Have you ever been in a place where you are overwhelmed by how smart and dedicated all the other people in the room seem? Have you had the joy of being so much in awe of what others are doing for the world that you can’t help asking more and more questions? Have you ever thought at the end of a day that you can’t believe how lucky you are to be among such amazing people? If you have had this experience, you have been in a room of genius.

This summer I attended the Canadian Positive Psychology Association Conference in Ottawa, Canada. Approximately 400 people arrived from across the globe to learn about positive psychology and consider the difference it could make in the world. From education to politics to workplace we learned and debated how happiness, well-being, and even greatness could transform lives. And there was no shortage of amazing people.

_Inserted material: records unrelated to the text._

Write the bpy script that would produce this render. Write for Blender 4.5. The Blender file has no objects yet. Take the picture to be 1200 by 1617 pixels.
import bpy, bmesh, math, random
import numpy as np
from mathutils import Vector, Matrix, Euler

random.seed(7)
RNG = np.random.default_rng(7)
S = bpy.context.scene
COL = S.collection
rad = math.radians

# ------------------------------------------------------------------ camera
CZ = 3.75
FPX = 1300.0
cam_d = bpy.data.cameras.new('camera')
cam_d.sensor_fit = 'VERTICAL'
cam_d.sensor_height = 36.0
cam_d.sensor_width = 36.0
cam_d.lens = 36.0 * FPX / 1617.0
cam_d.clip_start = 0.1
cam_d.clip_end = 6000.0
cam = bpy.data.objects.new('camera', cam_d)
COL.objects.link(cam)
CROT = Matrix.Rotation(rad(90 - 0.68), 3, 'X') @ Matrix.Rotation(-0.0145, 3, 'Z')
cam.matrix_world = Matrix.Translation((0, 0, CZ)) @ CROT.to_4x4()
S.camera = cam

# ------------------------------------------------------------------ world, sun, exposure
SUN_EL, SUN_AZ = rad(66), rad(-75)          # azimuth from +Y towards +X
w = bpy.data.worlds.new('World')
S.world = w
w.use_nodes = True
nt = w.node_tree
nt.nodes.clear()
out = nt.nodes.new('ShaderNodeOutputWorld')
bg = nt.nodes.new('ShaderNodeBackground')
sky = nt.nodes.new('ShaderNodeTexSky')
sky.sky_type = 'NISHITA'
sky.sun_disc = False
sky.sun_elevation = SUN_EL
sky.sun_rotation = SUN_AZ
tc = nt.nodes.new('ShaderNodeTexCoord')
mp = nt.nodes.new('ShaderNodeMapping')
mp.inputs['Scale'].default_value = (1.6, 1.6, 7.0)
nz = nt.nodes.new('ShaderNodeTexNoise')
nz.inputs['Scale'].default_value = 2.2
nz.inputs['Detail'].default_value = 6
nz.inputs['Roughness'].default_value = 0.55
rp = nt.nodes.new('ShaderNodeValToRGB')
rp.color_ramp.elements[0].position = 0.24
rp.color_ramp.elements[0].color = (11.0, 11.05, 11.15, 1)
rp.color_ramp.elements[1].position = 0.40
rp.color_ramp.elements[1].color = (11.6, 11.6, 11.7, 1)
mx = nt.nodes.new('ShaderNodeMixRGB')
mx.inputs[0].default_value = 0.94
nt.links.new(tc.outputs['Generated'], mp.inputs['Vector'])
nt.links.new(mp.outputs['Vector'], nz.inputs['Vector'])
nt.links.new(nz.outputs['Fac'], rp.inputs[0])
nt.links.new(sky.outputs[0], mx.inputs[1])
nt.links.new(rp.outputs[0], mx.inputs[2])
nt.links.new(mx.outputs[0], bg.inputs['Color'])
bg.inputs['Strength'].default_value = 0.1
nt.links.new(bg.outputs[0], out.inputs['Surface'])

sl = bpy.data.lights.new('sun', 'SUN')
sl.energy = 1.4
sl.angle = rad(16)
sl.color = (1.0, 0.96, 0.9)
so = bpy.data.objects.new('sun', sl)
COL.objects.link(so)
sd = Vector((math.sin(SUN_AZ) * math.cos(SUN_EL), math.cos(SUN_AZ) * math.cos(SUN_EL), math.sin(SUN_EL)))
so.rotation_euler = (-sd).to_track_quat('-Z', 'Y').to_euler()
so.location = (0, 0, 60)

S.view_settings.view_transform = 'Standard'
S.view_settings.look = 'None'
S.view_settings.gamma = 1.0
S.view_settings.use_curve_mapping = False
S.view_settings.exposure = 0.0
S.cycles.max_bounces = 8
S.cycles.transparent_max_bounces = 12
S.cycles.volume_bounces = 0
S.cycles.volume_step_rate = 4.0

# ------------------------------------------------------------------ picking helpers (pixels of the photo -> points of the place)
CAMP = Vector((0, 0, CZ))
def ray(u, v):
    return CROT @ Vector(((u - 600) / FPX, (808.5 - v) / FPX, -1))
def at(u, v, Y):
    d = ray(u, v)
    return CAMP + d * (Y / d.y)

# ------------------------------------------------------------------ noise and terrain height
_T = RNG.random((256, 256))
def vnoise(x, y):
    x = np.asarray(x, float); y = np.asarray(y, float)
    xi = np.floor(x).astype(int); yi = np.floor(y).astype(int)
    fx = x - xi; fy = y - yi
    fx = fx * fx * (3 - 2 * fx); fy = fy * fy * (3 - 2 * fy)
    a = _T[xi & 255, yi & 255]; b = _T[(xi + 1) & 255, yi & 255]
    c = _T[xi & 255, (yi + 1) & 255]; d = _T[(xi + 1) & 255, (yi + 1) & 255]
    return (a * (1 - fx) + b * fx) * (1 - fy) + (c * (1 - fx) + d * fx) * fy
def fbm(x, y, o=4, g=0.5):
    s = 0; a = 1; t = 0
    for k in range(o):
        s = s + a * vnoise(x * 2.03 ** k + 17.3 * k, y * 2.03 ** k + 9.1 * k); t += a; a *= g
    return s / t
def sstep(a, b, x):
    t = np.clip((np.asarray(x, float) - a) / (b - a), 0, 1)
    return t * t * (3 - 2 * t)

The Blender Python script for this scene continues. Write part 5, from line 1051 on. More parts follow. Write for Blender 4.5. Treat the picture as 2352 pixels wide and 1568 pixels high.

To a person the participants engaged in critical dialogue to understand how this science could make the world better for everyone. They were nurses, psychologists, life coaches, consultants and interested individuals. Each of them spoke about how they were trying to bring new messages of positive psychology into their domains. It was powerful and it was intimidating.

A little while after the conference an op ed piece in the NY Times opined about the necessity of having two of more individuals to create genius. Historically, “genius” was believed to be in each of us; it is the god within us as we are born. But the op ed proposed that we need others to challenge our thinking and bring our best to light. After this summer’s conference, I agree. My mind is still whirling with the ideas and suggestions from those few days.

Alone we have our thoughts, but together we have ideas, action and change. We lean on each other and learn from each other. We challenge, cajole, debate, edit, and refine ideas and then we dream, plan and achieve our dreams together.
I was astounded how my thinking was lifted and my ideas were challenges… and it felt good. Who is in your room of genius?